O que faz um filme ser bem dirigido? (Caio Rubini)

25.09.17

O que faz um filme ser bem dirigido? Essa pergunta é difícil mesmo pra quem conhece o riscado. Qualquer filme começa com um roteiro. Mesmo que esse roteiro não esteja fisicamente no papel e tenha apenas uma linha. A partir daí, tudo é responsabilidade do diretor. A ideia do filme, portanto, não é. Ele pode lapidar a ideia, pode melhorar as cenas criadas para ilustrar a ideia, mas a todo-poderosa ideia, o cerne do filme, essa o diretor não pode mudar.

Sempre comparo escrever um roteiro e dirigir um filme a matar alguém e descobrir quem o matou. Escrever, pra mim, é como um assassinato. É preciso sangue frio. As possibilidades são infinitas. Quem vai morrer, onde, de que forma, por qual motivo e em quanto tempo. É arbitrário. Dirigir, no entanto, é investigar. É descobrir quem morreu, onde, de que forma, por qual motivo e em quanto tempo. É pensar com a cabeça do assassino, é buscar a verdade custe o que custar. Não há um caso a ser revelado se não houver crime. Não há um filme a ser feito se não houver roteiro.

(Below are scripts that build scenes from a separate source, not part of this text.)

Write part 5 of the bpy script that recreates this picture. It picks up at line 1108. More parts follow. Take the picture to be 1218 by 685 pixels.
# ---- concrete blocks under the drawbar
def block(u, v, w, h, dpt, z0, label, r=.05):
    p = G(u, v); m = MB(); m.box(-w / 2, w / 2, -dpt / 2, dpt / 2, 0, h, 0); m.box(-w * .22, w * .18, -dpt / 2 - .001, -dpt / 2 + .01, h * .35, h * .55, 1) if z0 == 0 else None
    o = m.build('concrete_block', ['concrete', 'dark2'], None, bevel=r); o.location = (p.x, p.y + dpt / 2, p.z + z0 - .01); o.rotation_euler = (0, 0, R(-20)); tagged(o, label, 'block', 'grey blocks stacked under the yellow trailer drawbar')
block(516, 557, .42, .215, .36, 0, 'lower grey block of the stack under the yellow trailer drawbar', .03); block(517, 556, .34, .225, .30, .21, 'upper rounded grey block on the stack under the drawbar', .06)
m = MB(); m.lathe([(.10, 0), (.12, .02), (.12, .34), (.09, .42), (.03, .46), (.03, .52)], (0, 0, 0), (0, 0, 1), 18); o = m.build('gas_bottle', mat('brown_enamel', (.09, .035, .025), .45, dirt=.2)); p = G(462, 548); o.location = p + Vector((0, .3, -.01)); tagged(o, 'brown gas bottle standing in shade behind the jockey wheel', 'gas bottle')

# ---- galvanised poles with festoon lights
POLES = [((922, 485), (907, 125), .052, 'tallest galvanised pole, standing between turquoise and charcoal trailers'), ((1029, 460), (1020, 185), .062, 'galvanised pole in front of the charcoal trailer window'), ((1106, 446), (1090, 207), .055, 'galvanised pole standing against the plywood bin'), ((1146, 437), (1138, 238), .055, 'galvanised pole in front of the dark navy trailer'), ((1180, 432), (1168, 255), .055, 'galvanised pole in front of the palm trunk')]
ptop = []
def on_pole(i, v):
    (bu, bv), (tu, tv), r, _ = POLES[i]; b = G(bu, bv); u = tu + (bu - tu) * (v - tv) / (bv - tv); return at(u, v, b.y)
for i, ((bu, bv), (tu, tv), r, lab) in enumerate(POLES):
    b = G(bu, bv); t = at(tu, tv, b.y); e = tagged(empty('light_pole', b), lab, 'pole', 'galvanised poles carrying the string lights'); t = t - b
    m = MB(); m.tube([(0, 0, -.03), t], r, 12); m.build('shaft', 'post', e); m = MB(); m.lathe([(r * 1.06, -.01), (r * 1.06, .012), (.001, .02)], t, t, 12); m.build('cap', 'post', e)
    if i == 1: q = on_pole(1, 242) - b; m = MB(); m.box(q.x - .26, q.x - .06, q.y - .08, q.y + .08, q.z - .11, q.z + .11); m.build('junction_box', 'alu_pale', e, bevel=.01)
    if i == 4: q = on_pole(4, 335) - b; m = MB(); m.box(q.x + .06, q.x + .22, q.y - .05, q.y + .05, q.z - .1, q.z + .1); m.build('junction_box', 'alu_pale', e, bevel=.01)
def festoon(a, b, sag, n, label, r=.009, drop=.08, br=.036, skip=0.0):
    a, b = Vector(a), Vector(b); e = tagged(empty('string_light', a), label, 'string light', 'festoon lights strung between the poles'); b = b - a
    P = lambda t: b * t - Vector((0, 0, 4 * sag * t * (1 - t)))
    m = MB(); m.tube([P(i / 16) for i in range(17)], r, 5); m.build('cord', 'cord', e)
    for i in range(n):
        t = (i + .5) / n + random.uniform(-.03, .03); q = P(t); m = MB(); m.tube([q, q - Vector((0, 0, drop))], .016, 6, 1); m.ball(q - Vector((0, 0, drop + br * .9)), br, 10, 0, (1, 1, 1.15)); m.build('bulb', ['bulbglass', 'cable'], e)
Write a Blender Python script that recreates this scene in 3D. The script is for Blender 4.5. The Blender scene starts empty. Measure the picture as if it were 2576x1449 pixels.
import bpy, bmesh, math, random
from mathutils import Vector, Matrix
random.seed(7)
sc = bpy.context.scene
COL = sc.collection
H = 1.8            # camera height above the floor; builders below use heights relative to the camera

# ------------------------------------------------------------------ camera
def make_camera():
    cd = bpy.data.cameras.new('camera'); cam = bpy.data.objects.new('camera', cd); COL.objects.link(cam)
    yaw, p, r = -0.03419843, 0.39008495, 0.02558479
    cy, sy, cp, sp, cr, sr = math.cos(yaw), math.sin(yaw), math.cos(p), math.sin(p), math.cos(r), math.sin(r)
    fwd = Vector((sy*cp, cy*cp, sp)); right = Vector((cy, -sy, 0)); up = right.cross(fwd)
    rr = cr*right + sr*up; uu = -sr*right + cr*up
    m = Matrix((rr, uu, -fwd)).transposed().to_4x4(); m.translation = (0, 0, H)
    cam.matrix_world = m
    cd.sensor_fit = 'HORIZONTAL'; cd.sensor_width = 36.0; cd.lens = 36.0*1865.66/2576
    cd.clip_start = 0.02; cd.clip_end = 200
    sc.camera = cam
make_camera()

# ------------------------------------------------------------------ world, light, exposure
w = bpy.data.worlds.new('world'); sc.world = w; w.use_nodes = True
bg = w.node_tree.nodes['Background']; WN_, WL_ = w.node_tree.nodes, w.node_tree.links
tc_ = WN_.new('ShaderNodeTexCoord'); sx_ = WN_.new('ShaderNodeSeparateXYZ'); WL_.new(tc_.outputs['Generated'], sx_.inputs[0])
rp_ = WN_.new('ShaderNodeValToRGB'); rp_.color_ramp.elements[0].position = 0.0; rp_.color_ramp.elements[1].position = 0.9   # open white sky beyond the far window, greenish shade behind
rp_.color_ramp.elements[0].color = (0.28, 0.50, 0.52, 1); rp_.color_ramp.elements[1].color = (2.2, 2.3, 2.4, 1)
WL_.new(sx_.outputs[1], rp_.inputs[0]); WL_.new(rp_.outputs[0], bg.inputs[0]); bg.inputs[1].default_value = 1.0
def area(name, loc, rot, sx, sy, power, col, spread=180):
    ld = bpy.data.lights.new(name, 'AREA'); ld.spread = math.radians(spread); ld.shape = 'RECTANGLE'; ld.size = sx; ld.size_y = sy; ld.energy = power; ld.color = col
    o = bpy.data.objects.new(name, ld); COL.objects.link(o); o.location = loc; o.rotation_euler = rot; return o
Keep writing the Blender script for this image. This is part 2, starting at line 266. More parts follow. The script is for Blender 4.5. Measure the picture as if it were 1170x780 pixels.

O lance é que do papel até o HD é uma saga. Cacá Diegues fala que a arte audiovisual é a única forma de arte na qual o que se entrega é o rascunho ao invés da obra pronta. E o diretor é o responsável por guiar sua equipe para tentar chegar ao resultado mais próximo do que foi planejado. Vender sua visão pra todos que vão executá-la. (Alejandro González) Iñarritú decidiu filmar “Revenant” em locação ao invés de estúdio não só pela realidade do cenário, mas também pela dificuldade que seria imposta aos atores mesmo quando não estivessem em cena. Christopher Nolan decidiu colocar uma câmera Imax (você já viu o tamanho de uma?) presa a um avião pra filmar algumas cenas de “Dunkirk” porque achou que não conseguiria resultado similar em pós-produção. É fundamental confiar na visão do diretor, mesmo que nela se revele o caminho mais difícil. E quando o diretor estiver no set, de acordo com (Christopher) Nolan, “ele deve esquecer onde está e a quantidade de dinheiro envolvida para fazer o filme acontecer e ser implacável na busca da imagem que vai fazer a história ir pra frente, assistindo cada plano com a crueldade de uma audiência que está acostumada a ter tudo e não faz ideia da dificuldade que é fazer um filme”.

No último dia 11 de setembro saíram os vencedores do Clio Awards 2017, do qual fiz parte do júri de Direction e Cinematography, categorias técnicas de filme. Esse júri aconteceu online, sem espaço para debates ou reações que poderiam influenciar a votação. E existe um fator subjetivo em cada avaliação. Às vezes nos identificamos mais com um personagem específico ou existe um tema que nos toca de uma forma especial (não me faça ver filmes de pais e filhos).

O objetivo do júri, no entanto, deve ser o de estar em dois lugares ao mesmo tempo: imerso na experiência do filme e distante dele. Pra conseguir avaliar da maneira mais profissional possível o trabalho do detetive daquele crime em questão. O interessante é que trabalhamos com a emoção. Cinema é emoção. A melhor fotografia não é o filme mais bonito. (Jackson) Pollock e (Jean-Michel) Basquiat não seriam grandes artistas não fosse a energia de suas pinceladas. A beleza da arte desses dois pintores não está no valor estético de seus quadros, e sim na sensação que suas obras causam. Os melhores fotógrafos estão interessados, acima de tudo, na sensação que o registro cinematográfico da história vai causar na audiência. E ao ver os filmes premiados, percebo que todos eles têm uma coisa em comum. Eles te jogam as leis da física na cara. Você não consegue se distanciar. Você é puxado pra dentro da história como a vítima que é traída por sua curiosidade. Você entra no filme e se emociona. E esquece de todo o resto.